P.S. if anyone has ever done it this way and it worked it would be appreciated if you let me know because I am in a pinch to order them soon and really dont have the funds to buy the tools such as checking spring, compressed air adapater to hold valve up, and tool to compress valve spring to do it the other way right now. Thanks again
Does anyone know what Kens was talkign about when he said you can check pushrod length without spinning the motor over ? I have never heard of this. Also does anyone think my method of checking pushrod length would work? Thanks again
I understand that getting a checker lifter or making one a checking lifter by takign one apart is the right way but I dont have any hydraulic roller lifters to mess with and for a retro fit into a non roller block they are quite expensive just to buy to take apart. Does anybody think the checking with a adjustable pushrod with the lifter collapsed and then measuring with a dial indicator how much it collapses and taking that away from the length of the pushrod would work to get a close reading on pushrod side?
So my checking pushrod gave me a reading of 6.935 and a perfect wear pattern on the valve and you know the lifter has to be fully compressed there because the lifters are new and I can compress them by hand. So by measuring the lifter at its bottomed out point which was .125 ish I can neglect the .025 for preload and say that .100 shorter then my checkign pushrod should be close to ideal right? So a 6.835 pushrod would be the optimum. If I were to buy them and they go by .050 would I be better to go up or down in size?
I assume you have the heads assembled with the springs you are going to use and there fore you can't or dont want to use a checking spring?
This makes it pretty tough to get an accurate pushord length unless you have a dummy solid lifter. You can fill the lifter with oil and hope that the lifter button wont compress as you rotate the motor , but you will induce errors.
ASSUMING also that you have the same exhaust lobe and intake lobe lift AND the same valve stem height intake and exhaust....then....
You need an adjustable pushrod, use prussian blue on the rocker face (carbon paper works) OR...sight down and do the outboard exhaust and the next intake. You need a magnifying glass and a calibrated eyeball to sight well. Once you get the p-rod lengh dialed in by equal movement on the stem by the rocker, subtract about .020" (you do have a 6" to 7" mike or 12" dial verneir ..yes?? to obtain the p-r length dim. U need. Call Smith Brothers and give them the tip to tip dimension you need and specify hard case. They will make them to your dimensions.
After rereading you post...yes you can use a collapsed piece but you have a number of measurments...(the more meas = the more error). Spoeaking of errors you might do the 4 exhausts on each corner. Thats always a fun exercise to see if the machine work on the case is square with the world. I would do every rocker...but most folks dont.

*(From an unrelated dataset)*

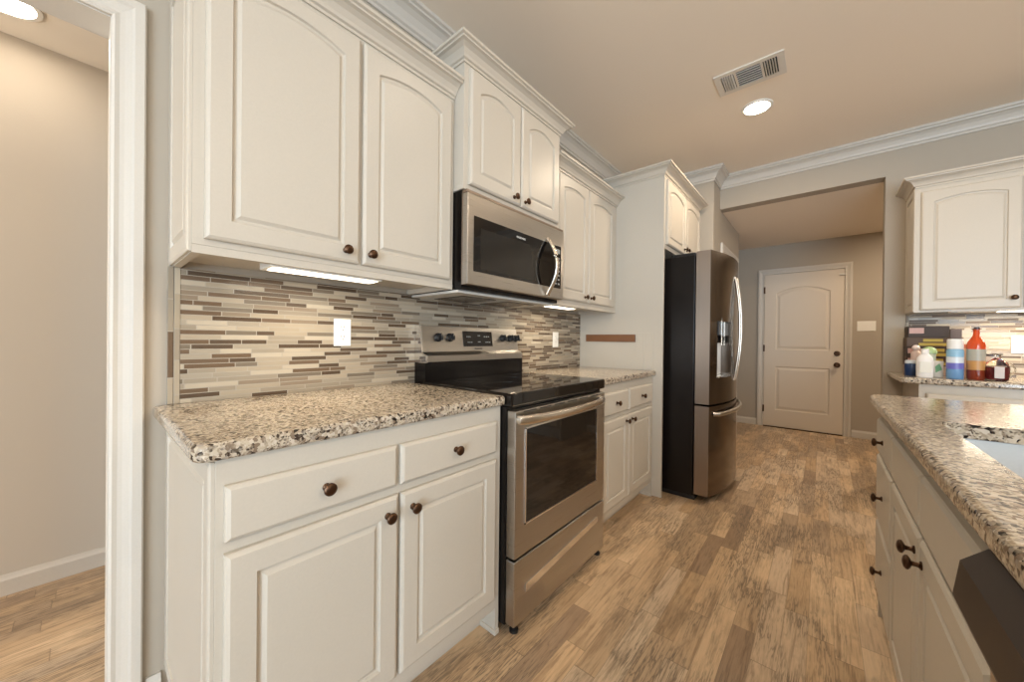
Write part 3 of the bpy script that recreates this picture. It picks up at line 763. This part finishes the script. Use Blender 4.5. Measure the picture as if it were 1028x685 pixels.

Loudpedal you said I could do it with a collapsed lifter and it just takes more measurements. The measurements you are talkign about would be finding out how much the lifter collapses and how much preload I will run because I will need to subtract the preload from the collapsed number and then finally subtract that number from the pushrod length I was using. An example is 1/2 turn preload should be right around .030 and the lifter collapsed about .125 so I should need a pushrod that is .095 shorter approximately then the adjustable psuhrod length I used correct? Thanks again guys.